Baduy dan Keunikannya


Nama : Stephanie Ellen
NIM : 11140110022
Kelas : B-1




Bermodal tekad dan cerita yang di dapat melalui internet dan melalui orang-orang, saya dan teman-teman saya memberanikan diri pergi ke Baduy dengan tujuan untuk menyelesaikan tugas akhir mata kuliah Komunikasi Antar Budaya (KAB) yaitu pergi ke suku-suku yang budaya nya masih kental. Tugas ini diberikan oleh semua dosen KAB di Universitas Multimedia Nusantara (UMN).
Pada malam sebelum hari H, saya menyiapkan keperluan yang akan saya bawa ke sana. Entah mengapa banyak tanda-tanda yang sepertinya tidak mengijinkan saya untuk pergi ke sana seperti ketika teman saya sedang mandi, kalung yang dia pakai tiba-tiba saja terlepas padahal kalung itu tidak pernah dia lepaskan sebelumnya. Kemudian ada lagi ketika waktu sudah menunjukkan tengah malam listrik di kamar saya tiba-tiba mati total dan terdengar suara “Brukkk.....” dari colokan portabel yang sedang di cash. Mungkin saja karena daya listrik di kamar tidak cukup lagi, tetapi dengan hal-hal tersebut ditambah dengan perasaan saya yang semalaman itu deg-degan membuat saya menjadi parno sendiri dan sempat memutuskan untuk tidak berangkat. Tetapi saya mencoba berpikir positif dan akhirnyaa..........
Tepatnya pada 13 Desember 2012, pukul 06.00 WIB saya beserta 4 orang teman saya berangkat dari Serpong menggunakan mobil. Sebelum kami pergi ke Baduy, kami terlebih dahulu pergi ke daerah Padeglang untuk menjemput teman saya yang kebetulan tau jalan menuju ke  Baduy. Dengan total 6 orang kami melanjutkan perjalanan kami. Perjalanan untuk sampai ke terminal Ciboleger (batas akhir kendaraan) membutuhkan waktu 4 sampai 5 jam.
Setengah perjalanan telah kami tempuh dan kami berhenti di sebuah pondok untuk beristirahat sejenak dan bertanya-tanya sedikit kepada masyarakat sekitar tentang Baduy. Bapak yang kami temui saat itu sempat membuat keberanian kami sedikit menurun, karena dia menanyakan apakah kami tau Baduy itu seperti apa, dan tau tidak apa larangan-larangan yang ada di sana. Masa bodohlah, kami pun melanjutkan perjalanan......
Setelah menempuh perjalanan selama 4 sampai 5 jam akhirnya kami sampai di terminal Ciboleger, terminal ini adalah batas akhir kendaraan. Untuk sampai ke Baduy kita hanya bisa menjangkau dengan kaki tidak bisa dengan kendaraan apapun. 

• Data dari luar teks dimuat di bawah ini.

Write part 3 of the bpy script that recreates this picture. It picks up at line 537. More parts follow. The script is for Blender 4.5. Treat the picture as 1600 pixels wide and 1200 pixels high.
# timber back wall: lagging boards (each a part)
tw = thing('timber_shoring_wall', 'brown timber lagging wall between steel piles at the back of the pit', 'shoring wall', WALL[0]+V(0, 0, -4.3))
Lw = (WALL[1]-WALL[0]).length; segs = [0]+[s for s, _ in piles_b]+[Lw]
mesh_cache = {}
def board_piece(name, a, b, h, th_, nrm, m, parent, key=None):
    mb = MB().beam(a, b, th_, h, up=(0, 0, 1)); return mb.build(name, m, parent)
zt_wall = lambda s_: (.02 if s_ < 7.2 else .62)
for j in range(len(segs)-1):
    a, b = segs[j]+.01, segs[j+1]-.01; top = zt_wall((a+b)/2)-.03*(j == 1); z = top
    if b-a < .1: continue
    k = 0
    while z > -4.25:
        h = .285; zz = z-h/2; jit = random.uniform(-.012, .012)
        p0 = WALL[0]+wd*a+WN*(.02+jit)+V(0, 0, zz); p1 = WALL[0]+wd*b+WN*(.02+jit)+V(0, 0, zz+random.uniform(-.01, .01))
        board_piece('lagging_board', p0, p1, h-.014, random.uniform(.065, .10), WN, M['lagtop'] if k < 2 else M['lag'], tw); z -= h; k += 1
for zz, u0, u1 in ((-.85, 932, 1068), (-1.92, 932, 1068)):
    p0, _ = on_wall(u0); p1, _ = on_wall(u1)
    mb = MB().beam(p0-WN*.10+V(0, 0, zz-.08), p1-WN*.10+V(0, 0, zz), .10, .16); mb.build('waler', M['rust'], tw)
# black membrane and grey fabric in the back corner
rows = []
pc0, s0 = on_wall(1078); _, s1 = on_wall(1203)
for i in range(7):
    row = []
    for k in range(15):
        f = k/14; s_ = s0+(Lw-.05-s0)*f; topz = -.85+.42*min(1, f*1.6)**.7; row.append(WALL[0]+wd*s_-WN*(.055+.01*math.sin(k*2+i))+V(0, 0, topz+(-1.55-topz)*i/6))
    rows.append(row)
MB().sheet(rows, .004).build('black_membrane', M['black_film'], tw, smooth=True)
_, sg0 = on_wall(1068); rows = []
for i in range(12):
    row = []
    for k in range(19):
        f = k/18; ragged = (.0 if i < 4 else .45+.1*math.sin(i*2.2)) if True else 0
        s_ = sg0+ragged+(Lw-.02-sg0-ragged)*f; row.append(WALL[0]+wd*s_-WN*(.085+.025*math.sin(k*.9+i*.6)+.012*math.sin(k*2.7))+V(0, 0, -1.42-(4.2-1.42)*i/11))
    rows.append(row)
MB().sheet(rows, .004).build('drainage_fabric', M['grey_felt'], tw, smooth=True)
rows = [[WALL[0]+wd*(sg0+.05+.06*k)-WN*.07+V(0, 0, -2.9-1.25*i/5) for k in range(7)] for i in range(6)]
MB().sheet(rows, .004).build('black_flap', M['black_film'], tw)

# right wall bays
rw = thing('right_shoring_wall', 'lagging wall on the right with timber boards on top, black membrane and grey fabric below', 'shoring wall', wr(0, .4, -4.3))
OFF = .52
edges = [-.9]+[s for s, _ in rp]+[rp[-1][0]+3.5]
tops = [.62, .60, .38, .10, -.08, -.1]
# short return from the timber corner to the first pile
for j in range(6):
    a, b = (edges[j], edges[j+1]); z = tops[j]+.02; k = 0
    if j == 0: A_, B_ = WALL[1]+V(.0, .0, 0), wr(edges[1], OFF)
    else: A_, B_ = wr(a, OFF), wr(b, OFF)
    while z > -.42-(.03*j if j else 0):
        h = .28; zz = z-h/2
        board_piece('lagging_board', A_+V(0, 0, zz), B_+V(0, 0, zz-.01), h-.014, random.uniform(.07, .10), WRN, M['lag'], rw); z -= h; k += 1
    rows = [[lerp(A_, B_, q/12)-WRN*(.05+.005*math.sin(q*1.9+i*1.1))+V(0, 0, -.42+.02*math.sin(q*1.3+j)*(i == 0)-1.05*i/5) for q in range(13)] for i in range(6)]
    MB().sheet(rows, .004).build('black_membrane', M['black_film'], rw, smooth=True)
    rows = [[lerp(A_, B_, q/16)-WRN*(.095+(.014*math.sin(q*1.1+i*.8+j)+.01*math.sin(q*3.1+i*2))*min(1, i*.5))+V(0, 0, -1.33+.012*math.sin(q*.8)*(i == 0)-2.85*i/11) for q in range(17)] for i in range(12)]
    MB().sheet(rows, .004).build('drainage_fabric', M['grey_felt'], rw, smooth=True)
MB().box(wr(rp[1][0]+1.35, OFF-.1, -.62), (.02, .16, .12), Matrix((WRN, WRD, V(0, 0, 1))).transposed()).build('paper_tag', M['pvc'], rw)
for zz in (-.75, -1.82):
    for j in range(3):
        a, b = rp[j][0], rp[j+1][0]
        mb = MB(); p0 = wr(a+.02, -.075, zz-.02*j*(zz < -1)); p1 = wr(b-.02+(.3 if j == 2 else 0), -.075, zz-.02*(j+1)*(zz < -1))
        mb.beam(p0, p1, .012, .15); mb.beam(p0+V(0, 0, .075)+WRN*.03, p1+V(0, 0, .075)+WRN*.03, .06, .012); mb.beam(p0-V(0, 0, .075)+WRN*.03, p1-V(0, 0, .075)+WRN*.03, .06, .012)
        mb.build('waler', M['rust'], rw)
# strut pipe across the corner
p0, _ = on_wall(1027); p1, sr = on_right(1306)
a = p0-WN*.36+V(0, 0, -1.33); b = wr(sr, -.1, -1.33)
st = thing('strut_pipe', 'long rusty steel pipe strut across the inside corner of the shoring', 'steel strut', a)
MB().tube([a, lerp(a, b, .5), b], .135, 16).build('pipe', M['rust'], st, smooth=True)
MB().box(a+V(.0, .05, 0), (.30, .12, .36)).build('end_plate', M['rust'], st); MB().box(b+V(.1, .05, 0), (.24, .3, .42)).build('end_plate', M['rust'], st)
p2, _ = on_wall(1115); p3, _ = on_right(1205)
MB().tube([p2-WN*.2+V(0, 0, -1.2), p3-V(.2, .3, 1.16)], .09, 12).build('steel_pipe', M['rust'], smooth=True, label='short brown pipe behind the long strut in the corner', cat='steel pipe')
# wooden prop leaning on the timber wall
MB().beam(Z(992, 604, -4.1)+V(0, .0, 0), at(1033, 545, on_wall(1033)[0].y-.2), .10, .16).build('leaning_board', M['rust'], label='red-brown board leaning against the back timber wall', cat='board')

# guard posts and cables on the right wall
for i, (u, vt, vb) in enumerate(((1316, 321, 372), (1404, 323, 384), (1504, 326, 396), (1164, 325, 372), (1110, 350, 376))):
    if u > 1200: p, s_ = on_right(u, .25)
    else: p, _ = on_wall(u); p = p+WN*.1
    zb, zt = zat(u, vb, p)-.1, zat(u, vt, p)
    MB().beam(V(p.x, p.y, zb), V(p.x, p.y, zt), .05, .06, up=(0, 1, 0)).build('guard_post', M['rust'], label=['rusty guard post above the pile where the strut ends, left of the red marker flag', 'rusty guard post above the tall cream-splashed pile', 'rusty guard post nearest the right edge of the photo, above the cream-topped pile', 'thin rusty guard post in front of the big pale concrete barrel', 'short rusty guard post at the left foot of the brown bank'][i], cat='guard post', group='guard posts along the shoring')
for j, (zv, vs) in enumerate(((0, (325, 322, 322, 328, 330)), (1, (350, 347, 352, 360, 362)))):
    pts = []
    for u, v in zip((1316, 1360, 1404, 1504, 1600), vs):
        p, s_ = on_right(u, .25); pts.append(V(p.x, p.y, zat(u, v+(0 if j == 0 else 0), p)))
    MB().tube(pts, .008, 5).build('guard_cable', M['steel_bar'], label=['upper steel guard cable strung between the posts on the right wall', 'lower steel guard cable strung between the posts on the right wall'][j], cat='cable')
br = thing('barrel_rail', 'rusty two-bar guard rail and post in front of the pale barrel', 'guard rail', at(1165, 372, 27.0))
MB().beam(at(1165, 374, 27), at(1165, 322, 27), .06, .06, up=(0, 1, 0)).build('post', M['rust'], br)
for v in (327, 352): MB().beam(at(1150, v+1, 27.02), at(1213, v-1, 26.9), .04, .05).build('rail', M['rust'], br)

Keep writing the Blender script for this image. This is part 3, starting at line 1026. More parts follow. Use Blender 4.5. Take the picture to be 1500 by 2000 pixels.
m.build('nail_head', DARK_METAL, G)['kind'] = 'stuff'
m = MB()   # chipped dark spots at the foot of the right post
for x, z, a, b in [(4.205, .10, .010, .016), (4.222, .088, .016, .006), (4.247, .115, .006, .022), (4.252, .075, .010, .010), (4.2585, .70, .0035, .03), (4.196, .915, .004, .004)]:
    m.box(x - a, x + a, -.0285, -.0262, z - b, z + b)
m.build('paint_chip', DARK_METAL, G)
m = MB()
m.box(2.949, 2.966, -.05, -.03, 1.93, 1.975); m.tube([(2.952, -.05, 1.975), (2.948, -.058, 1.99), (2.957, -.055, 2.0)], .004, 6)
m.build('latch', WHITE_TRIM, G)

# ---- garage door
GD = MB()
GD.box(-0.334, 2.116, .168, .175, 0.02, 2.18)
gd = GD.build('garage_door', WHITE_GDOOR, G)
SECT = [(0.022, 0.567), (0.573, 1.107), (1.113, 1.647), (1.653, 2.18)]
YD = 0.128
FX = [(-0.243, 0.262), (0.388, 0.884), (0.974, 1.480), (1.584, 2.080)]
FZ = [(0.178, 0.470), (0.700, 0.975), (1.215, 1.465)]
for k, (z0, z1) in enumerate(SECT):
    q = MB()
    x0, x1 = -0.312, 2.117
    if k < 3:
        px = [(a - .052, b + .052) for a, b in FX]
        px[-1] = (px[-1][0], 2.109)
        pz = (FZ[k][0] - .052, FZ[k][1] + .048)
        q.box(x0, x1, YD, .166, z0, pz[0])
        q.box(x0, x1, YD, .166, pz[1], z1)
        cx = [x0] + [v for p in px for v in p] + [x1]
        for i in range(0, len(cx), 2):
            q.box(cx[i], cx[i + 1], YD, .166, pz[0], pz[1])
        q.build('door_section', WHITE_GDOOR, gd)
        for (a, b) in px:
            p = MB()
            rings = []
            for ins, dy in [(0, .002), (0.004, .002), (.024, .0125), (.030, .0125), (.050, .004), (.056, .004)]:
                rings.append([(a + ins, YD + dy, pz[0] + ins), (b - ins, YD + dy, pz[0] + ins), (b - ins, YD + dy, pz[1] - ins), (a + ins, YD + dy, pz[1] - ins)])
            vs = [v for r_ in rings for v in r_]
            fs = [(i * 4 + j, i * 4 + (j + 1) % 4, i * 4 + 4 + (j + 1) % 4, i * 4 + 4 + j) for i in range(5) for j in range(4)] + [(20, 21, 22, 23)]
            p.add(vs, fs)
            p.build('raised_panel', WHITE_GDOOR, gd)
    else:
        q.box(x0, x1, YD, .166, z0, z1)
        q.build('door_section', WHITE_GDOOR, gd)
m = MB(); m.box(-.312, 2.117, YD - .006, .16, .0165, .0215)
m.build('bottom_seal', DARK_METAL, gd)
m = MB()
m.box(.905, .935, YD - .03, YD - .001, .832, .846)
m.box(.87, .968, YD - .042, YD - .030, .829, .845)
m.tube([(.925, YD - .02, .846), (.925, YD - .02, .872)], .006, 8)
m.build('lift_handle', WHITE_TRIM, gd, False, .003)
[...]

Tugu selamat datang di Ciboleger

Usai memarkirkan kendaraan, kami ngobrol sejenak dengan masyarakat di sana, dan kami bertemu dengan seseorang yang bisa disebut sebagai  orang yang menguasai daerah tersebut dan dia mempunyai link untuk bisa membawa kami ke Baduy. Sebelumnya kami sempat ngobrol sejenak di sebuah rumah makan dengan orang yang mempunyai link tersebut, sebut saja Mas baju kuning. Di rumah makan tersebut kami merasa “dipaksa” untuk makan oleh si pemilik. Mengapa? Karena dia langsung menyediakan air kobokan (untuk cuci tangan) di atas meja dan kataayo de.. ambil saja nasinya sendiri... tidak berhenti terucap dari mulutnya. Akhirnya kami berpikir ada benarnya juga makan karena perjalanan kami selanjutnya itu bukanlah mudah, kami harus mendaki. Maka dari itu saya dan teman-teman saya memutuskan untuk makan. Saya hanya makan nasi dan tempe, sedangkan teman saya ada yang makan, nasi dengan ikan, nasi dengan tempe dan ayam, dll. Ketika ditanya berapa harganya, bapak tersebut tidak bertanya apa yang kami makan melainkan bertanya berapa orang yang makan. 6 orang pak.... begitu jawab kami. Setelah berpikir sebentar kemudian dia menjawab 70rb. Harga yang agak gak masuk di akal.. tapi ya sudahlah... 

Teman saya sedang mengobrol dengan "Mas baju kuning"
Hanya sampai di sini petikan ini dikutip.